On Wednesday, 30 January 2013 at 00:25:41 UTC, Jonathan M Davis wrote:
1. Make it possible to Mark a variable such that you can't do anything with it that you couldn't do with a property function (e.g. taking its address needs to be illegal).

If we didn't have to interface with C and we were willing to get a little extra processing in order to use flags you could get away with this. In a 64Bit environment it seems plausible.

I don't see this as an option realistically with everything as it is, however the potential can't be ignored.

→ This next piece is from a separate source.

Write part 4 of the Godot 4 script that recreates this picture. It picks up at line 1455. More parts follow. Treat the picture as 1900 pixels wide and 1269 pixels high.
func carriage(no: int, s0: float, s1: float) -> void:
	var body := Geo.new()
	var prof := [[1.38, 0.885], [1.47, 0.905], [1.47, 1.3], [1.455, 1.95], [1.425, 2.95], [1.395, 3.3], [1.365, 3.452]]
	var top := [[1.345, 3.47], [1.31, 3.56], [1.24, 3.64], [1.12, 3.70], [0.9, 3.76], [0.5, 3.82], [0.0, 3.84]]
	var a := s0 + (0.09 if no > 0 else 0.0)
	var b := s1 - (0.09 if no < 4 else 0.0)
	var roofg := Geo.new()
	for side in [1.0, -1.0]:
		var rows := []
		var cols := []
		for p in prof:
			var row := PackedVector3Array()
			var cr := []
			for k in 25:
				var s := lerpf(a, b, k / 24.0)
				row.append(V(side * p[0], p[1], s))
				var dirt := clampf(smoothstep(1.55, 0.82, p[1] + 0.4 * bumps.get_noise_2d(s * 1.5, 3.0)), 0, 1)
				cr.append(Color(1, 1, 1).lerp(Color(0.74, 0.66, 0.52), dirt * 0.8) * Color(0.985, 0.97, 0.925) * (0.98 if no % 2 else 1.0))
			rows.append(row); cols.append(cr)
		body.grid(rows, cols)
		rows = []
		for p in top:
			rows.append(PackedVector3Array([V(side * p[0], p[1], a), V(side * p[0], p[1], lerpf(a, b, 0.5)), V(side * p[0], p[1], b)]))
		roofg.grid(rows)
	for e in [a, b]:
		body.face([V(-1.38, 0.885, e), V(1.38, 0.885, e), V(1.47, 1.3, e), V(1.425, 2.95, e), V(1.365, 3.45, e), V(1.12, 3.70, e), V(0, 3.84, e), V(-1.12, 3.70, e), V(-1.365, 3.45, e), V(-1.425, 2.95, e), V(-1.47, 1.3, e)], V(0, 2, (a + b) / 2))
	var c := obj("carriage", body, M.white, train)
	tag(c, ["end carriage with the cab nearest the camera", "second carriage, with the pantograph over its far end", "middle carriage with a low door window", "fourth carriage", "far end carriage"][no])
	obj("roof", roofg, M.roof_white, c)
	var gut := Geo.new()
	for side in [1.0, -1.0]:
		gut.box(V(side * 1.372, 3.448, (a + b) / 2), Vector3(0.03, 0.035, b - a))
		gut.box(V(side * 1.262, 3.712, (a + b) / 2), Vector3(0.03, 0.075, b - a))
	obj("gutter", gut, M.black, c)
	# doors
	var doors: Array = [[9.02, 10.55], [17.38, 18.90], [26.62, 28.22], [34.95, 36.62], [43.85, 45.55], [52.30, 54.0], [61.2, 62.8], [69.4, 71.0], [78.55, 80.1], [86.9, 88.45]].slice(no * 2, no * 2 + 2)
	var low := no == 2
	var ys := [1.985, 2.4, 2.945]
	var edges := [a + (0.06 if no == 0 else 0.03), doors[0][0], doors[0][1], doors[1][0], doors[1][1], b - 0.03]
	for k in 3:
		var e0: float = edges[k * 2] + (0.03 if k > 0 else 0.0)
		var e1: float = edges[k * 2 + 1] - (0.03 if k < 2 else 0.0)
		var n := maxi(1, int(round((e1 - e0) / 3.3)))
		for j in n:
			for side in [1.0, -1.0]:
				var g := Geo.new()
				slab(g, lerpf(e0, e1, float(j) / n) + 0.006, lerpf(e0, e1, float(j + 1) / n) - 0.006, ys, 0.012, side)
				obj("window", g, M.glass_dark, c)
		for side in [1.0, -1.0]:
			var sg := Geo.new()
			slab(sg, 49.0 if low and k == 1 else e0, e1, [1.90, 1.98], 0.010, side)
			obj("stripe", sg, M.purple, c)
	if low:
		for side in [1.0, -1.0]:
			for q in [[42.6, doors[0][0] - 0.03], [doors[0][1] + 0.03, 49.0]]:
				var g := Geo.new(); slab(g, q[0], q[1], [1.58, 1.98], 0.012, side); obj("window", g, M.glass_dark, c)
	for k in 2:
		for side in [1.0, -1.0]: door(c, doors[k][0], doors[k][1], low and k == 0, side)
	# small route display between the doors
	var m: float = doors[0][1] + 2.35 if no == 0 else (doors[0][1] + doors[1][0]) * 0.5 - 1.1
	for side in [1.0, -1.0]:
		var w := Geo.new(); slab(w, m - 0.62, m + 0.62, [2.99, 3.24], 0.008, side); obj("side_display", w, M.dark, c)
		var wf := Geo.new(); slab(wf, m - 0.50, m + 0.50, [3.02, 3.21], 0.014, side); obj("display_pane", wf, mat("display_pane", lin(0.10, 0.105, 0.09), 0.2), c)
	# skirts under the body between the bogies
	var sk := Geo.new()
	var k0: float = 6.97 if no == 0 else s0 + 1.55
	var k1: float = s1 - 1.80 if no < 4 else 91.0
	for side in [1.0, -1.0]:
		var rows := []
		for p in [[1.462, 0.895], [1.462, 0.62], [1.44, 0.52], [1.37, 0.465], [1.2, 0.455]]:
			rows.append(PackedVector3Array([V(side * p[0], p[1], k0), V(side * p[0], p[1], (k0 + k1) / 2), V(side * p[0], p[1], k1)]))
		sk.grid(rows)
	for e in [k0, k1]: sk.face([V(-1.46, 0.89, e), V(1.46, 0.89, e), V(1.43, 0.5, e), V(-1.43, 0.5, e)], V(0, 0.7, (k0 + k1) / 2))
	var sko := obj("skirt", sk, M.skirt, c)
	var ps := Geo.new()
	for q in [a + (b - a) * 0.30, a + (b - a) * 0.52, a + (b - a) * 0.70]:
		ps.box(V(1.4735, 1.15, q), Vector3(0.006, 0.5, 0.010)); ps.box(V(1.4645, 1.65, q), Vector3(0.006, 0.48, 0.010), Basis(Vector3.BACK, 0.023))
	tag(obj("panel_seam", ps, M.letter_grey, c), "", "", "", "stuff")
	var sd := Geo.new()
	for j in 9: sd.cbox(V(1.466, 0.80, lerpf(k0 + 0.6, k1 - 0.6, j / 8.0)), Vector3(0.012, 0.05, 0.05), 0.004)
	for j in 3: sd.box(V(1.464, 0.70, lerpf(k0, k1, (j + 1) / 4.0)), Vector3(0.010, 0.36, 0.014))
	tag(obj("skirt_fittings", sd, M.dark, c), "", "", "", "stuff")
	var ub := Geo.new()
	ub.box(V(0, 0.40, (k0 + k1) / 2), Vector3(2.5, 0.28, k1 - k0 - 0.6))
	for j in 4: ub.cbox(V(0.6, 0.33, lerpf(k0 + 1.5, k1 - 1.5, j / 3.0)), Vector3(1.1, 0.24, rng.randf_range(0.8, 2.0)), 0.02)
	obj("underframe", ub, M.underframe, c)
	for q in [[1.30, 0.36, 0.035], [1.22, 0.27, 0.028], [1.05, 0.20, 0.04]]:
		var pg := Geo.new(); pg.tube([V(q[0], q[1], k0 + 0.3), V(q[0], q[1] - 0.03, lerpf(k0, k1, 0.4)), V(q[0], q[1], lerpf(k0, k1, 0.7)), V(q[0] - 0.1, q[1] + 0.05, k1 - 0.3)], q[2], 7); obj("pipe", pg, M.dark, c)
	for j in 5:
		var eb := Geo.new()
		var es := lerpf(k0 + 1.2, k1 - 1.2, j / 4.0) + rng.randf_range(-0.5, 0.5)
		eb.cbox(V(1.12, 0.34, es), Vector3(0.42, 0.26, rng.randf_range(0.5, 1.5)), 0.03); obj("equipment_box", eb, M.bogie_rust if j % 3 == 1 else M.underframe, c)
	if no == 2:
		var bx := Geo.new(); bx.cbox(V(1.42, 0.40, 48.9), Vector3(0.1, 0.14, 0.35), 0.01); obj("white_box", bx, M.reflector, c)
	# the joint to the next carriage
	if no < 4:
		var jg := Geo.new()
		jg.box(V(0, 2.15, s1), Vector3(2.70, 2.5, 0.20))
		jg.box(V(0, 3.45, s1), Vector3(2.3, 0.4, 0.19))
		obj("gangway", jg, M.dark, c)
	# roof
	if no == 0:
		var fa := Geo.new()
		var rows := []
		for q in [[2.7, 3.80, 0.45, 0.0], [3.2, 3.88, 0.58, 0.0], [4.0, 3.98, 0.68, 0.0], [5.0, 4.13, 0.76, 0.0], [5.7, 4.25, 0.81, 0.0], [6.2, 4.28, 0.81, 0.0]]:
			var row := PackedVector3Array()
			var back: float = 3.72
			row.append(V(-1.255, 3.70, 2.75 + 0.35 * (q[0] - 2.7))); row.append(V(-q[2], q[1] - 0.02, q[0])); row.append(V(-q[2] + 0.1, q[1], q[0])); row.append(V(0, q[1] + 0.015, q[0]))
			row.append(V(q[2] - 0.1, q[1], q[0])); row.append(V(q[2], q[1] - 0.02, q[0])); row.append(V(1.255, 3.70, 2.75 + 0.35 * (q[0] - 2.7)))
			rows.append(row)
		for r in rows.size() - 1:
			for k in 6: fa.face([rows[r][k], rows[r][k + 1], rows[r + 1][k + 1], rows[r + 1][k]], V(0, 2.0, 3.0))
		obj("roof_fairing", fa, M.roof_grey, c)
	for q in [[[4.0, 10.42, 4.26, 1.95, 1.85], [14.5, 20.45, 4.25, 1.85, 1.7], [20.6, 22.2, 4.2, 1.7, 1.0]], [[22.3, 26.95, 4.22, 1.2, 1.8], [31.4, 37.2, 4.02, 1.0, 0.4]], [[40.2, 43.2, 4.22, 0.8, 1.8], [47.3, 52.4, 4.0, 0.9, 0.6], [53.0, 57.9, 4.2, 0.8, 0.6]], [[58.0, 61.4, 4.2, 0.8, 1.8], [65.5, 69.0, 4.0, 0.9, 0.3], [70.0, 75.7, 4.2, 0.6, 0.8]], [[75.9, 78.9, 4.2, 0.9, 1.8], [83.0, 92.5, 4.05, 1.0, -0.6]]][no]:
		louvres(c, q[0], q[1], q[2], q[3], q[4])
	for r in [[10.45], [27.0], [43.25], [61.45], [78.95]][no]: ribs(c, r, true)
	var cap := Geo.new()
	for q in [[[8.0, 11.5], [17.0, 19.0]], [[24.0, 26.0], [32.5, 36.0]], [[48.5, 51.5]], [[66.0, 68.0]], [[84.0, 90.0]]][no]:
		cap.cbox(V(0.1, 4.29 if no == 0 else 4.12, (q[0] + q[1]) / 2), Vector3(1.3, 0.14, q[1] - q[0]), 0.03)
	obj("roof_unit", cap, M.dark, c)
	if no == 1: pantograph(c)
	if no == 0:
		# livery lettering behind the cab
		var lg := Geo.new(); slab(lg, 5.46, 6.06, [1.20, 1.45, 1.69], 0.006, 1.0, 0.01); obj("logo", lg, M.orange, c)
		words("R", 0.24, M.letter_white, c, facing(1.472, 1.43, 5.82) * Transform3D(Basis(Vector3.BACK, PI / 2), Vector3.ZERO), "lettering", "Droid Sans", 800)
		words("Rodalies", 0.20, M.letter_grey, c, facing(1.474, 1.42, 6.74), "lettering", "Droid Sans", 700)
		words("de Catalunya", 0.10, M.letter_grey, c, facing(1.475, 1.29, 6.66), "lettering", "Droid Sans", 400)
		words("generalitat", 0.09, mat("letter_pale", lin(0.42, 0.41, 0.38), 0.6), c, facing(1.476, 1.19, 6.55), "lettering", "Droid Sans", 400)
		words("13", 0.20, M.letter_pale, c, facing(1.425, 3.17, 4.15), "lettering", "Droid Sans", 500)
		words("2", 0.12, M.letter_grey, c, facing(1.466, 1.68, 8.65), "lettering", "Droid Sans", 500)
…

Let's say the top 4 bits of a pointer are flags, one for 'is stack' and one for 'is function ptr', etc. The function pointer referenced then then make properties work exactly like variables.

Mind you likely a few extra flags may be needed to determine constness for safety, or two ptrs for a getter/setter (or just a small lookup table for a combination of them all).

If these flags then are used and recognize that it has a function instead of a variable, it can call the function, however passing to C or anything expecting a variable then it would have to throw an error as there's no way for the D specific flags to be carried over and used safely.

  struct S {
    int _a;
    int a() {return a + 1;}
    int a(int setA) { _a = setA; return setA; }
  }

  Now:

  void func(ref int a) {
    a = 100;
    //real int always passes
    assert(a == 100);
    //can't assume true with function property pointer
  }

  S s;

  //passes, flag realizes it's a function that now is
  //treated as a variable for this purpose.
  func(s.a);

  extern(C) void cFunction(int *ptr);

  //fails, C unaware of handling function reference
  cFunction(s.a);
  //fails, same reason.
  cFunction(&s.a);

Perhaps it's a small option that in compiling these flags can be made use of; Instantiation of templates the properties can be treated as variables correctly (invisibly), assuming it never passes a reference to anything it can't verify can handle it.

 But as before, this is just an idea, which won't be used in D.